Wednesday 20 July 2016

Inaugurated Eschatolgy v AD70 Preterism

Could it be that the entire Church Age (from the cross to the second coming) is an overlap of "this present world" and "the age to come"?

Compared with seeing only the period from the cross to AD70 as the overlap, as classic AD70 Preterism sees it.
In full AD70 Preterism, the eschaton is now regarded as a thing of the past, and the new heavens and earth as already-present realities.

But if instead the entire Church Age is understood as the overlap, then although there has indeed already been the inauguration of the Kingdom of God - of newness - at the cross, still the consummation of the Kingdom - the end of the world - is something to happen literally at Christ's second coming.

If so, that would mark the cross as the defining, epochal moment in history, rather than AD70.

It would mean we are still looking forward to the very same ultimate event that the Early Church were looking forward to.
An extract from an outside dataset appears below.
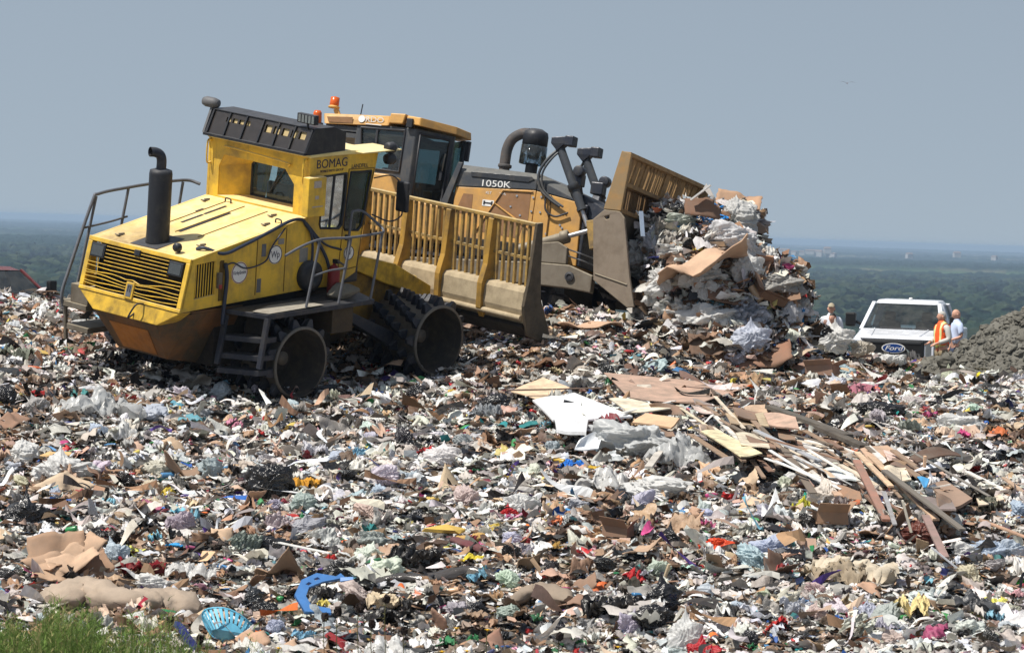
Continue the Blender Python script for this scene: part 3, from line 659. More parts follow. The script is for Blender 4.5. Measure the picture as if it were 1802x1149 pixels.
mm = MB().prism([(1.22, 3.52), (1.22, 3.905), (-1.25, 3.905), (-1.25, 3.52)], 0, .015, 'x', holes=holes)
mm.v = [(x + slp(z) + .02, y, z) for x, y, z in mm.v]; mm.build('smoked_panel', plain('smoked_plastic', lin(52, 48, 46), .3, 0, .5, .3), lb)
for y in fy: MB().beam((slp(3.52), y, 3.52), (slp(3.91), y, 3.91), .03, .03).build('panel_rib', BLK, lb)
for h in holes: MB().add([(slp(z) + .06, y, z) for y, z in h], [(0, 1, 2, 3)]).build('front_pane', plain('backlit_pane', lin(176, 156, 112), .4, var=.25, scale=12) if 'backlit_pane' not in bpy.data.materials else bpy.data.materials['backlit_pane'], lb)  # opaque cream panes, coloured as light showing through the slots
b = MB(); b.lathe([(.02, -.16), (.07, -.15), (.095, -.05), (.095, .1), (.07, .17), (.0, .18)], (.74, 1.33, 4.02), (-.2, 1, .05), 16); b.beam((.56, 1.3, 3.5), (.74, 1.3, 3.95), .05); b.build('roof_lamp', plain('grey_lamp', lin(92, 92, 94), .6), K)
b = MB().box(.64, .74, -1.34, -.9, 4.0, 4.17); b.beam((.7, -1.12, 3.9), (.7, -1.12, 4.02), .04); rl = b.build('roof_lamp', BLK, K, .015)
m = MB(); [m.box(.63, .645, y, y + .055, 4.02, 4.15) for y in (-1.32, -1.24, -1.16, -1.08, -1.0)]; m.build('lens', LENS, rl)
b = MB().lathe([(.11, 0), (.11, .06), (.09, .07), (0, .07)], (1.3, -.75, 3.86), n=16); bc = b.build('beacon', BLK, K)
MB().lathe([(.075, .0), (.08, .03), (.075, .17), (.055, .21), (0, .215)], (1.3, -.75, 3.93), n=18).build('beacon_lens', AMBER, bc)
# grab rails on the cab rear
YT = YEL
MB().tube(arc([(CX0 - .0, .72, 3.3), (CX0 - .07, .7, 3.33), (CX0 - .07, -.72, 3.27), (CX0 - .0, -.74, 3.2)], 6), .016, 8).build('grab_rail', YT, cab)
for s in (-1, 1): MB().tube(arc([(CX0, s * 1.19, 3.38), (CX0 - .09, s * 1.2, 3.36), (CX0 - .09, s * 1.2, 3.0), (CX0, s * 1.19, 2.98)], 5), .016, 8).build('grab_rail', YT, cab)
MB().box(.5, .93, -HW - .16, -HW, 2.41, 3.1).build('junction_box', YEL, cab, .015)
m = MB(); m.box(.62, .8, -HW - .165, -HW - .161, 2.92, 3.04).box(.66, .75, -HW - .165, -HW - .161, 2.72, 2.78).box(.6, .86, -HW - .165, -HW - .161, 2.58, 2.6); m.build('warning_sticker', plain('sticker', lin(170, 160, 150), .6, var=.3, scale=40), cab)
RX = (math.pi / 2, 0, 0)
text('brand_lettering', 'BOMAG', .22, (1.2, -HW - .004, 3.29), RX, NAVY_INK, cab, sx=1.0)
text('company_lettering', 'MOBILE PARTS GROUP', .06, (1.2, -HW - .004, 3.165), RX, NAVY_INK, cab, sx=.95)
text('side_lettering', 'LANDFILL', .1, (1.9, -HW - .004, 3.2), RX, NAVY_INK, cab, sx=.95)
for (x, z, r_, s_, sz) in ((-.92, 1.55, .19, 'KirbySmith', .085), (-.08, 1.79, .165, 'Wp', .17), (1.75, 1.66, .13, 'W', .13)):
    d = MB().lathe([(0, 0), (r_, 0), (r_, .006), (0, .006)], (x, -HW - .002, z), (0, -1, 0), 28, smooth=False).build('decal', WHITE_INK, hood if x < 1 else cab)
    rr = [(x + r_ * .93 * math.cos(a), -HW - .009, z + r_ * .93 * math.sin(a)) for a in [k * math.pi / 16 for k in range(33)]]
    MB().tube(rr, .007, 6, caps=False).build('decal_ring', plain('decal_red', lin(120, 40, 60), .5) if r_ > .18 else NAVY_INK, d)
    text('decal_lettering', s_, sz, (x, -HW - .0095, z), RX, NAVY_INK, d, sx=.8)
for x, z0, z1 in ((-.36, 1.78, 2.0), (-.44, 1.16, 1.4)): MB().box(x - .05, x + .05, -HW - .006, -HW + .002, z0, z1).build('side_vent', GREYT, hood)
for s in (-1, 1):
    m = MB()
    for i in range(8): x = -1.93 + i * .06; m.beam((x, s * (HW - .02), 1.2), (x + .005, s * (HW - .02), 1.78), .016, .012, up=(0, 1, 0))
    m.build('side_louvre', YEL, hood)
for x, z in ((.1, 1.95), (.05, 2.05)): pass
m = MB().box(-.02, .12, -HW - .006, -HW, 1.96, 2.06).box(.52, .72, -HW - .006, -HW, 1.6, 1.85); m.build('data_plate', plain('grey_plate', lin(130, 128, 124), .5, var=.2, scale=20), hood)
# hoses and cables along the side
def hose(pts, r, name='hose', mat=HOSE, par=K): return MB().tube(arc(pts, 5), r, 8).build(name, mat, par)
hose([(-1.65, -.95, ztop(-1.65) + .02), (-1.6, -1.1, ztop(-1.6) + .05), (-1.35, -1.3, 1.92), (-.9, -1.3, 2.02), (-.3, -1.3, 2.2), (.2, -1.31, 2.36), (.5, -1.3, 2.36), (.62, -1.3, 2.25), (.9, -1.32, 1.95), (1.15, -1.33, 1.6), (1.3, -1.33, 1.2)], .03)
hose([(.55, -1.31, 2.33), (.72, -1.33, 2.1), (.78, -1.33, 1.7), (.7, -1.33, 1.2)], .024); hose([(.6, -1.31, 2.3), (1.05, -1.33, 1.9), (1.5, -1.33, 1.75)], .02)
hose([(-1.3, -1.31, 1.75), (-1.25, -1.31, 1.5), (-1.28, -1.31, 1.05), (-1.3, -1.31, .7)], .035, 'drain_hose')
hose([(-1.28, -1.31, 1.72), (-1.1, -1.31, 1.74), (-.8, -1.31, 1.62), (-.35, -1.31, 1.7), (-.2, -1.31, 1.95), (.1, -1.31, 2.25)], .014, 'cable')
b = MB().box(-1.47, -1.38, -HW - .07, -HW - .01, 1.33, 1.6); b.build('battery_switch', STEEL, hood, .01); MB().box(-1.46, -1.40, -HW - .09, -HW - .071, 1.33, 1.4).build('switch_knob', plain('faded_red', lin(150, 50, 50), .5), hood)
b = MB().lathe([(.03, 0), (.25, 0), (.27, .03), (.27, .18), (.22, .22), (.1, .24), (.08, .2), (0, .2)], (.75, -1.2, 1.35), (0, -1, 0), 26); b.build('air_intake', BLK, K)
m = MB().lathe([(.02, 0), (.1, 0), (.11, .03), (.11, .42), (.06, .5), (.03, .52), (.03, .58), (0, .58)], (1.25, -1.42, 1.0), n=16); fx = m.build('fire_extinguisher', worn('dusty_red', lin(120, 24, 26), lin(80, 60, 50), .4, 4, .5), K)
MB().box(1.22, 1.28, -1.52, -1.40, 1.55, 1.62).build('valve', BLK, fx)
# decks, steps and fenders on both sides
for s in (-1, 1):
    m = MB().hull([(-1.22, s * 1.29, .95), (-.86, s * 1.97, .93), (1.75, s * 1.97, .95), (1.9, s * 1.29, 1.0), (-1.22, s * 1.29, .87), (-.86, s * 1.97, .84), (1.75, s * 1.97, .87), (1.9, s * 1.29, .9)])
    dk = m.build('deck', DSTEEL, K, .01)
    MB().hull([(-1.0, s * 1.72, .955), (-.84, s * 1.95, .945), (.5, s * 1.95, .975), (.4, s * 1.5, .975), (-.4, s * 1.5, .966), (-1.0, s * 1.72, .965)]).build('grip_plate', worn('grip_plate_steel', lin(150, 144, 132), lin(110, 102, 90), .5, 8, .8, bmp=.6), dk)
    st = MB().beam((-.86, s * 1.95, .86), (-1.0, s * 1.95, 0.0), .1, .06).build('step_post', DSTEEL, K, .006); MB().beam((-1.24, s * 1.33, .86), (-1.4, s * 1.33, .02), .1, .06).build('step_post', DSTEEL, K, .006)
    for t in (.38, .72, 1.0):
        x0, x1 = lerp(-.86, -1.0, t), lerp(-1.24, -1.4, t); z = lerp(.86, -.04, t)
        MB().hull([(x0, s * 1.95, z), (x0 + .3, s * 1.95, z), (x1, s * 1.33, z), (x1 + .3, s * 1.33, z), (x0, s * 1.95, z - .09), (x1, s * 1.33, z - .09), (x0 + .3, s * 1.95, z - .09), (x1 + .3, s * 1.33, z - .09)]).build('step', DSTEEL, st, .006)
    MB().hull([(-.7, s * 1.36, .86), (-.85, s * 1.36, .0), (-.75, s * 1.36, .86), (-.9, s * 1.36, .0), (-.7, s * 1.9, .86), (-.8, s * 1.9, .5)]).build('fender', INNER, st)
    MB().box(.78, 1.3, s * 1.3, s * 1.9, .42, .86).build('tool_box', worn('brown_box', lin(70, 58, 42), lin(40, 36, 30), .5, 4, .8), dk, .012)
    m = MB().prism([(1.75, .45), (1.78, .62), (3.1, .05), (3.12, -.2), (3.0, -.2)], s * 1.22, s * 1.42, 'y'); m.build('side_beam', DSTEEL, K, .012)
    # hand rails
    T = .024; Y = s * 1.93
    if s < 0:
        m = MB().tube(arc([(-.5, Y, 1.92), (-.1, Y, 2.05), (.35, Y, 2.13), (1.1, Y, 2.1), (1.9, Y, 2.12)], 5) + arc([(1.9, Y, 2.12), (1.97, Y + .1, 2.18), (1.9, -1.45, 2.4), (1.75, -1.36, 2.42), (1.68, -1.35, 2.3), (1.62, -1.35, 1.4)], 5), T, 8)
        for a, b in (((.08, Y, .96), (.33, Y, 2.12)), ((.88, Y, .96), (1.1, Y, 2.1)), ((1.68, Y, .96), (1.88, Y, 2.11))): m.tube([a, b], T, 8)
        m.tube(arc([(.22, Y, 1.5), (.6, Y, 1.56), (1.0, Y, 1.58), (1.25, -1.5, 1.6)], 4), .018, 8)
    else:
        m = MB().tube(arc([(-2.02, Y, .5), (-2.06, Y, .75), (-1.9, Y, 1.2), (-1.45, Y, 2.3), (-1.3, Y, 2.44), (-.6, Y, 2.5), (0.1, Y, 2.53), (.7, Y - .1, 2.55), (.85, Y - .3, 2.5)], 5), .03, 8)
        for a, b in (((-1.75, Y, .7), (-1.36, Y, 2.4)), ((-.86, Y, 1.2), (-.6, Y, 2.5)), ((.5, Y, 1.2), (.62, Y - .1, 2.52))): m.tube([a, b], .026, 8)
        m.tube(arc([(-1.6, Y, 1.86), (-1.0, Y, 1.92), (-.6, Y, 1.98)], 4), .02, 8)
        m2 = MB().box(-2.05, -1.0, 1.31, 2.0, .52, .62).box(-2.02, -1.8, 1.31, 1.75, .62, .95).box(-1.95, -1.1, 1.35, 1.9, .1, .2); m2.beam((-1.95, 1.95, .55), (-1.9, 1.95, -.1), .06); m2.build('rear_step', STEEL, K, .01)
    m.build('handrail', GREYT, K)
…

And it would place every generation of the Church in-between, in the very same position as the early Church (rather than placing the present-day Church in a different category to the Early Church, on the other side of so much that the Apostles wrote about).

In other words, it would mean we're preaching precisely the same Gospel that they preached! with precisely the same present experience, power, grace - and tribulation; but also with pretty much the same future outlook and hope.